REQUEST: Restate word for word the lines of the data below, from the first through the one that has "C = bpy.context.scene.collection".

DATASET CONTENT:
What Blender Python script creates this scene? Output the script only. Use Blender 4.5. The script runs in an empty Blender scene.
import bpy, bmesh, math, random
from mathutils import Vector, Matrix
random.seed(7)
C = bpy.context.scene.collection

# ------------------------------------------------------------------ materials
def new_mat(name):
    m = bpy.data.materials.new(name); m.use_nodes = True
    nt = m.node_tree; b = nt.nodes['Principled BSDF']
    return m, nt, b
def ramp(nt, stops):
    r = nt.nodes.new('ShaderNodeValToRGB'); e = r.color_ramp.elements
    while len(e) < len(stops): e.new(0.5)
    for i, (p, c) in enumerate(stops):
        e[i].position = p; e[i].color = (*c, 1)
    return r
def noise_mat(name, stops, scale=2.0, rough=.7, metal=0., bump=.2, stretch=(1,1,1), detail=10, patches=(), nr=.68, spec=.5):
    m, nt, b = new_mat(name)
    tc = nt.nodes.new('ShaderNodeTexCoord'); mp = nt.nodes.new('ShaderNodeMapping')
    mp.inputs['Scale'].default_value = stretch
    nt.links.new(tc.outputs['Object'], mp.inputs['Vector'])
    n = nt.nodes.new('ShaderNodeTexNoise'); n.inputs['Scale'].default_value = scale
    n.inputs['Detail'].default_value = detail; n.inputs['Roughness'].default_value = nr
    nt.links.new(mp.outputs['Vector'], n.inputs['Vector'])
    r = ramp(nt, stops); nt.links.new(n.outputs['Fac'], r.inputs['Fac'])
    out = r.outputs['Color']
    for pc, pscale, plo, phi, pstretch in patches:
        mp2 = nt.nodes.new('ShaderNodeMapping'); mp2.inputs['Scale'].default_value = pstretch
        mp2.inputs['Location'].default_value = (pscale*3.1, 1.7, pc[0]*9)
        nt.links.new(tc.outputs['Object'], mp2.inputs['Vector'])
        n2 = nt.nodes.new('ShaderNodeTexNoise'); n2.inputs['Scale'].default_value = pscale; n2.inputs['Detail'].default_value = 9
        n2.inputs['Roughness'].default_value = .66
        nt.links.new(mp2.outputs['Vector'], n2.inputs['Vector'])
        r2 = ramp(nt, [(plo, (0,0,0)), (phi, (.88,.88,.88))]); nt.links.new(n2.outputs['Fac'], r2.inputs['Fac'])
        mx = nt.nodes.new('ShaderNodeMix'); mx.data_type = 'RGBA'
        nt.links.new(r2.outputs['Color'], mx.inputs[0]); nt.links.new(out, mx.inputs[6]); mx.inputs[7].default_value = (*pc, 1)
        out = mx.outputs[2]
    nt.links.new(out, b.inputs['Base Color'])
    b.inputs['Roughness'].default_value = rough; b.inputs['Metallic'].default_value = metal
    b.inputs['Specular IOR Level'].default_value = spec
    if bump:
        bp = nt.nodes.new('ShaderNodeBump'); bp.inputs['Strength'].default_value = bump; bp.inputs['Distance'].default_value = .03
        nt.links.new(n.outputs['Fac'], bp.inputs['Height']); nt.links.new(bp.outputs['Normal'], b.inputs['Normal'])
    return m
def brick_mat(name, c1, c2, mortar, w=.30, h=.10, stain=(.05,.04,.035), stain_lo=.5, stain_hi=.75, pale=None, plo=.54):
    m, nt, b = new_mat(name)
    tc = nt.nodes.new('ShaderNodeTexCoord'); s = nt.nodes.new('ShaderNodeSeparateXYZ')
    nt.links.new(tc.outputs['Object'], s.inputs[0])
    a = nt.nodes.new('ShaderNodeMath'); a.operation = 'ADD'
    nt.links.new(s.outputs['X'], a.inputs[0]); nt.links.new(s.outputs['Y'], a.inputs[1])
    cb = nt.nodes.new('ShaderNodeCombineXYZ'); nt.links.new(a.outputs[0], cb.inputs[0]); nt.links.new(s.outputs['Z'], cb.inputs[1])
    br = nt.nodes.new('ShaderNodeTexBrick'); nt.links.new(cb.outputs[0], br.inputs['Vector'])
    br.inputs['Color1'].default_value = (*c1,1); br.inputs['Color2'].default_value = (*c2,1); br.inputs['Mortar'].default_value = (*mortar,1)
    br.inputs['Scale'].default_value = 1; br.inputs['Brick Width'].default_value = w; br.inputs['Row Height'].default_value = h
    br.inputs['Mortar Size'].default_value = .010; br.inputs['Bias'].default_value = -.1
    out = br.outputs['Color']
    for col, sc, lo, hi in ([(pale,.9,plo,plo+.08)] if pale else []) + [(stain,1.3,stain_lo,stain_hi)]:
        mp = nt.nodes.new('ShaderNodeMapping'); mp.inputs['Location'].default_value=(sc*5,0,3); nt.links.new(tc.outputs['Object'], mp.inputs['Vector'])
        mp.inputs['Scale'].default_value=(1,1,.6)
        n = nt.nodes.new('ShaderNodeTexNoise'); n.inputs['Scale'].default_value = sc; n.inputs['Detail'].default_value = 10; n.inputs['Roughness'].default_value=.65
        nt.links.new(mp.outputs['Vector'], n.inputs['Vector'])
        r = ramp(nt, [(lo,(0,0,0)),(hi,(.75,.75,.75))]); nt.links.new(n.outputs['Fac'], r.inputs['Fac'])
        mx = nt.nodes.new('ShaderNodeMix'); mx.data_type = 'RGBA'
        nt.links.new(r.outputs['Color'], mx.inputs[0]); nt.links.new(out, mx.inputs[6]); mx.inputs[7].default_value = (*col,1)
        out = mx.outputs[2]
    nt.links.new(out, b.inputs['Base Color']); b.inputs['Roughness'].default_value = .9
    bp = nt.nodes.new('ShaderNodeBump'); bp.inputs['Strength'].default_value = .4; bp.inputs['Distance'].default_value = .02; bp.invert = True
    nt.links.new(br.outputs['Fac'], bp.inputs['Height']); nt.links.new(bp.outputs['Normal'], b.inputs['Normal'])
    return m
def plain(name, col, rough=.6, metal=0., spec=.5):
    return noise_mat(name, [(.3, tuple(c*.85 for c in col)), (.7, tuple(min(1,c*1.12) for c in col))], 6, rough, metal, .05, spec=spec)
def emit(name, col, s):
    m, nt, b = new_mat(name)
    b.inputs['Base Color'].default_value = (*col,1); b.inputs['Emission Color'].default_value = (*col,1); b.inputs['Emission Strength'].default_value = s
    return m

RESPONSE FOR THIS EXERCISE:
What Blender Python script creates this scene? Output the script only. Use Blender 4.5. The script runs in an empty Blender scene.
import bpy, bmesh, math, random
from mathutils import Vector, Matrix
random.seed(7)
C = bpy.context.scene.collection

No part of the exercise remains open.